Necessidades atendidas
Para a esquerda, as classes sociais mais baixas que escolhem a direita estariam votando contra os próprios interesses — segundo eles, interesses que seriam, claro, defendidos pela esquerda.

“Uma das maiores descobertas da psicologia social é que as pessoas encontram maneiras de acreditar naquilo em que querem acreditar. E a esquerda realmente quer acreditar nesta hipótese equivocada. Ela os absolve da culpa e os protege da necessidade de olhar no espelho ou descobrir o que eles representam no século XXI”, diz Jonathan Haidt, professor de psicologia na Stern School of Business da Universidade de Nova York e o autor de The Righteous Mind: Why Good People are Divided by Politics and Religion (“A mente justa: por que boas pessoas são divididas por política e religião”, em tradução livre).

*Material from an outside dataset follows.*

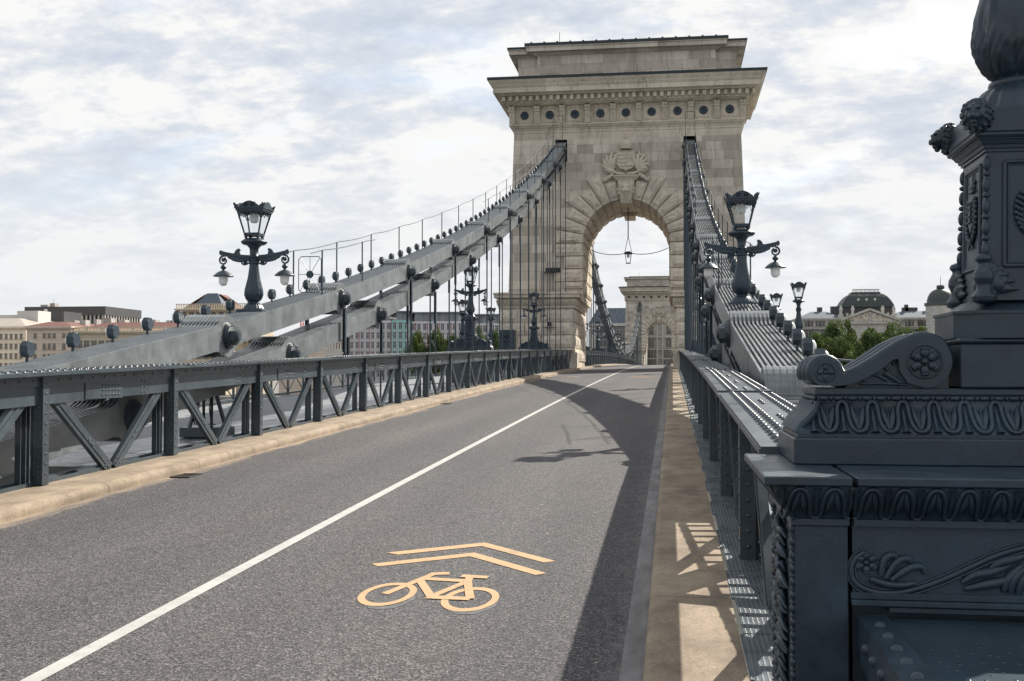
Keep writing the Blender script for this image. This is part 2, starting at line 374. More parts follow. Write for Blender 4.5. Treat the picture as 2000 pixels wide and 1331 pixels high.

Haidt afirma ainda que a psicologia moral enxerga a política em nível nacional como algo que a unifica por meio de valores morais. “É mais sobre uma visão moral que unifica uma nação em prol do crescimento do que para o interesse próprio ou políticas específicas”, afirma.

A perspectiva de Haidt é confirmada por um estudo recente publicado pela revista acadêmica Global Dialogue. O levantamento mostra que o crescimento de partidos de direita está ligado não apenas a políticas econômicas para os pobres, mas principalmente porque suas ações respondem a várias necessidades e valores das classes sociais, como dignidade e reconhecimento da classe trabalhadora, criticando o consumo ilimitado das antigas “elites” às custas do governo.

“Na maioria dos países, a direita tende a ver isso com mais clareza do que a esquerda. Nos Estados Unidos, os republicanos fizeram o árduo trabalho de elaborar sua visão moral na década de 1970, e Ronald Reagan foi seu eloquente porta-voz. Patriotismo, ordem social, fortalecimento da família, responsabilidade pessoal e livre iniciativa. Esses são valores, não programas governamentais”, afirma Haidt.

Tendência global
Já uma pesquisa desenvolvida na Universidade de Zurique afirma que a presença das classes trabalhadora é predominante na direita. A explicação é que essas camadas sociais sofreram um declínio relativo nas últimas décadas, tornando-as receptivas a propostas de direita. [7]

O estudo é baseado em dados levantados em treze países da Europa Ocidental, seis dos quais apresentam partidos de direita relevantes. O crescimento desses partidos entre as classes populares, de acordo com a pesquisa, deve-se tanto a queixas econômicas quanto visões culturais do mundo. “Ambos estão relacionados aos processos de modernização e globalização, que têm um componente cultural e também econômico”, explica Simon Bornschier, autor do estudo e diretor de pesquisa no Instituto de Ciência Política na Universidade de Zurique.

“Em particular, a dupla transformação do espaço político resultou em uma nova divisão cultural que desempenha um papel fundamental na explicação do apelo da extrema direita populista à classe trabalhadora. As preferências ao longo dessa divisão são estruturadas pela educação e pelas experiências dos indivíduos”, acrescenta.

Da mesma forma, um estudo da Universidade Harvard analisou os discursos políticos do presidente dos Estados Unidos, Donald Trump, durante a campanha eleitoral de 2016 e constatou que foi fortemente sustentado por apelos aos desejos das classes populares. O levantamento, que analisou 73 discursos formais feitos por Trump durante a campanha eleitoral, aponta que sua retórica política abordou a preocupação das classes trabalhadoras com sua posição declinante no mercado de trabalho e mostrou preocupação em elevar o status moral desse grupo.

“Trump conseguiu apelar para a busca dos americanos brancos da classe trabalhadora por reconhecimento”, diz Michèle Lamont, professora de Sociologia na Universidade Harvard e autora do estudo.

Segundo ela, Trump conquistou as classes populares com uma linguagem “autêntica” e contra o politicamente correto e dessa forma agiu como um agente influente que soube explorar as fronteiras que já existiam entre os americanos da classe trabalhadora.

Por outro lado, a aproximação das classes populares para a direita também pode ser impulsionada pela própria esquerda: o discurso acadêmico de luta de classes não dialoga com o trabalhador, que enxerga nele ideias que fazem mais sentido para a sua realidade: o voto, para qualquer um dos lados, se resume a liberdade de pensamento.